Meta ha anunciado que dejará de permitir la publicación de anuncios políticos, electorales y sobre cuestiones sociales en la Unión Europea a partir de octubre de este año. La medida afectará a Facebook e Instagram y se aplicará de forma indefinida, o al menos eso aseguran desde la compañía. La razón oficial: la entrada en vigor del Reglamento (UE) 2024/900, sobre Transparencia y Segmentación de la Publicidad Política, más conocido por su acrónimo TTPA, una normativa que establece nuevos requisitos para identificar, supervisar y regular la publicidad que puede influir en procesos democráticos. La razón real, sin embargo, parece tener más que ver con el negocio que con los principios.
Porque si algo ha quedado claro en los últimos años, es que Meta solo se adapta a la normativa cuando no tiene otra opción, y que cualquier avance en materia de transparencia o protección de derechos se convierte en un problema cuando choca con su modelo de ingresos. No es la primera vez que la compañía recurre al chantaje institucionalizado: ya lo hizo en Australia, bloqueando el acceso a noticias cuando se le exigió pagar por su uso, y ha mostrado su malestar de forma reiterada con el marco regulador europeo, especialmente con el reglamento de IA. Esta decisión no es, por tanto, un ejercicio de responsabilidad, sino una maniobra para evitar tener que cumplir con una legislación que le exige rendir cuentas.
El TTPA busca precisamente poner coto a prácticas opacas y peligrosas, como la microsegmentación basada en datos personales o el uso de técnicas de manipulación emocional para orientar el voto. Para Meta, sin embargo, el problema no es que esas prácticas puedan erosionar la democracia, sino que implementar los controles necesarios para evitarlas supone costes añadidos y un posible freno a su capacidad de monetizar. En lugar de asumir esos compromisos, opta por retirarse del tablero, lanzando un mensaje implícito a Bruselas: si no me dejas hacer las cosas a mi manera, no juego.

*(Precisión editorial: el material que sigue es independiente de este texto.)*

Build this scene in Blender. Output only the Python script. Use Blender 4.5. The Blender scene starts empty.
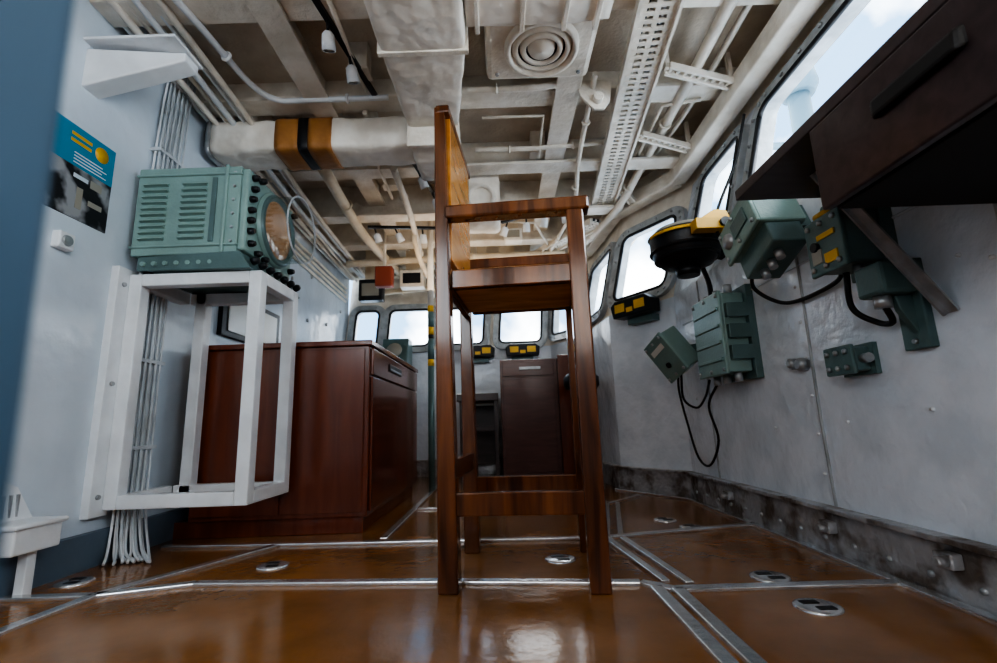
import bpy, bmesh, math, random
from mathutils import Vector, Matrix
random.seed(4)
S=bpy.context.scene
COL=S.collection
try: S.view_settings.look='AgX - High Contrast'
except Exception: pass

# ---------------------------------------------------------------- materials
MATS={}
def mat(name,c,rough=.5,metal=0,bump=0,bscale=40,var=.0,vscale=6,c2=None,coat=0,emit=0,spec=.5,detail=4,b2=0,b2scale=4,pos=(.35,.65)):
    if name in MATS: return MATS[name]
    m=bpy.data.materials.new(name); m.use_nodes=True
    n=m.node_tree.nodes; l=m.node_tree.links
    b=n['Principled BSDF']
    b.inputs['Roughness'].default_value=rough
    b.inputs['Metallic'].default_value=metal
    b.inputs['Specular IOR Level'].default_value=spec
    b.inputs['Coat Weight'].default_value=coat
    b.inputs['Coat Roughness'].default_value=.12
    tc=n.new('ShaderNodeTexCoord')
    if c2 is None: c2=tuple(x*(1-var) for x in c)
    nz=n.new('ShaderNodeTexNoise'); nz.inputs['Scale'].default_value=vscale; nz.inputs['Detail'].default_value=detail
    l.new(tc.outputs['Object'],nz.inputs['Vector'])
    r=n.new('ShaderNodeValToRGB'); r.color_ramp.elements[0].position=pos[0]; r.color_ramp.elements[1].position=pos[1]
    r.color_ramp.elements[0].color=(*c2,1); r.color_ramp.elements[1].color=(*c,1)
    l.new(nz.outputs['Fac'],r.inputs['Fac']); l.new(r.outputs['Color'],b.inputs['Base Color'])
    if bump:
        n2=n.new('ShaderNodeTexNoise'); n2.inputs['Scale'].default_value=bscale; n2.inputs['Detail'].default_value=3
        l.new(tc.outputs['Object'],n2.inputs['Vector'])
        bp=n.new('ShaderNodeBump'); bp.inputs['Strength'].default_value=bump; bp.inputs['Distance'].default_value=.01
        l.new(n2.outputs['Fac'],bp.inputs['Height'])
        if b2:
            n3=n.new('ShaderNodeTexNoise'); n3.inputs['Scale'].default_value=b2scale; n3.inputs['Detail'].default_value=2
            l.new(tc.outputs['Object'],n3.inputs['Vector'])
            bp2=n.new('ShaderNodeBump'); bp2.inputs['Strength'].default_value=b2; bp2.inputs['Distance'].default_value=.05
            l.new(n3.outputs['Fac'],bp2.inputs['Height']); l.new(bp.outputs['Normal'],bp2.inputs['Normal']); l.new(bp2.outputs['Normal'],b.inputs['Normal'])
        else: l.new(bp.outputs['Normal'],b.inputs['Normal'])
    if emit:
        b.inputs['Emission Color'].default_value=(*c,1); b.inputs['Emission Strength'].default_value=emit
    MATS[name]=m; return m
def wood(name,c1,c2,rough=.3,scale=(30,30,2.5),coat=.3):
    m=bpy.data.materials.new(name); m.use_nodes=True
    n=m.node_tree.nodes; l=m.node_tree.links; b=n['Principled BSDF']
    b.inputs['Roughness'].default_value=rough; b.inputs['Coat Weight'].default_value=coat; b.inputs['Coat Roughness'].default_value=.12
    tc=n.new('ShaderNodeTexCoord'); mp=n.new('ShaderNodeMapping'); mp.inputs['Scale'].default_value=scale
    nz=n.new('ShaderNodeTexNoise'); nz.inputs['Scale'].default_value=1.5; nz.inputs['Detail'].default_value=7; nz.inputs['Distortion'].default_value=.6
    r=n.new('ShaderNodeValToRGB'); r.color_ramp.elements[0].position=.32; r.color_ramp.elements[1].position=.72
    r.color_ramp.elements[0].color=(*c1,1); r.color_ramp.elements[1].color=(*c2,1)
    l.new(tc.outputs['Object'],mp.inputs['Vector']); l.new(mp.outputs['Vector'],nz.inputs['Vector'])
    l.new(nz.outputs['Fac'],r.inputs['Fac']); l.new(r.outputs['Color'],b.inputs['Base Color'])
    bp=n.new('ShaderNodeBump'); bp.inputs['Strength'].default_value=.12; bp.inputs['Distance'].default_value=.003
    l.new(nz.outputs['Fac'],bp.inputs['Height']); l.new(bp.outputs['Normal'],b.inputs['Normal'])
    MATS[name]=m; return m

M_wallR=mat('painted_steel_wall',(.82,.87,.94),.16,0,.3,38,c2=(.72,.78,.85),vscale=5,b2=.28,b2scale=7,detail=9,pos=(.40,.56))
M_wallL=mat('painted_steel_left',(.68,.76,.84),.22,0,.2,24,var=.1,vscale=3,b2=.25,b2scale=5)
M_ceil=mat('ceiling_paint',(.78,.69,.58),.38,0,.5,50,c2=(.62,.53,.43),vscale=5,detail=6)
M_cream=mat('cream_paint',(.90,.85,.77),.33,0,.5,35,c2=(.72,.66,.57),vscale=8,detail=6)
M_creamw=mat('warm_cream_paint',(.80,.70,.55),.45,0,.3,45,c2=(.66,.55,.41),vscale=7,detail=6)
M_cone=mat('speaker_cone_paint',(.78,.72,.63),.4)
M_white=mat('white_paint',(.82,.85,.88),.33,0,.15,40,var=.12,vscale=8)
M_greyc=mat('grey_cable_paint',(.62,.66,.70),.4,0,.2,50,var=.25,vscale=12)
M_frame=mat('window_frame_paint',(.50,.53,.55),.35,.1,.3,40,var=.3,vscale=12)
M_lag=mat('lagging_cloth',(.92,.88,.81),.65,0,.6,12,c2=(.74,.68,.60),vscale=6,detail=6,b2=.6,b2scale=7)
M_orange=mat('tan_band_paint',(.45,.21,.065),.5,0,.5,20,c2=(.30,.13,.04),b2=.3,b2scale=8)
M_black=mat('black_rubber',(.012,.012,.014),.45)
M_blackm=mat('black_metal',(.02,.022,.026),.35,.3,.1,60)
M_alu=mat('aluminium_strip',(.80,.81,.83),.22,.8,.1,60,var=.15,vscale=20)
M_rust=mat('worn_baseboard',(.50,.51,.53),.28,.3,.8,26,c2=(.19,.16,.14),vscale=10,detail=10,b2=.5,b2scale=14,pos=(.38,.54))
M_blue=mat('blue_grey_base',(.16,.22,.29),.4,0,.2,20,var=.2)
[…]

El cinismo de esta postura resulta aún más evidente si recordamos el papel de Meta en el escándalo de Cambridge Analytica, que reveló cómo millones de datos personales fueron explotados sin consentimiento para campañas políticas ultrasegmentadas. En lugar de actuar como un actor responsable en el espacio digital, Meta ha preferido mantener una estructura diseñada para maximizar ingresos aunque eso implique asumir riesgos reputacionales y regulatorios. Que ahora se presente como víctima de un entorno normativo excesivo es, como poco, grotesco.
La medida tendrá un impacto directo en partidos, candidatos y organizaciones sociales que utilizan las plataformas de Meta para difundir mensajes, captar apoyos o informar sobre iniciativas. Pero esa afectación no es fruto de la normativa, sino de la negativa de Meta a adaptarse a un entorno más transparente y justo. Otras plataformas —más pequeñas, con menos recursos— ya están preparando los ajustes necesarios para cumplir con el TTPA. Meta, en cambio, prefiere el todo o nada.
Cabe preguntarse si esta estrategia funcionará. Si la presión conseguirá suavizar los requisitos del reglamento o si, por el contrario, servirá como confirmación de que medidas como el TTPA son más necesarias que nunca. La respuesta no está en los despachos de Bruselas, sino en la capacidad de los legisladores para sostener una visión de Internet que no esté supeditada a los intereses de un puñado de empresas tecnológicas.
Lo que sí podemos afirmar ya es que este movimiento vuelve a retratar a Meta. Una compañía que, cuando tiene que elegir entre ética y negocio, escoge siempre el camino más rentable. Y que, mientras otros construyen reglas para proteger el espacio público digital, se dedica a buscar cómo eludirlas o, directamente, evitarlas.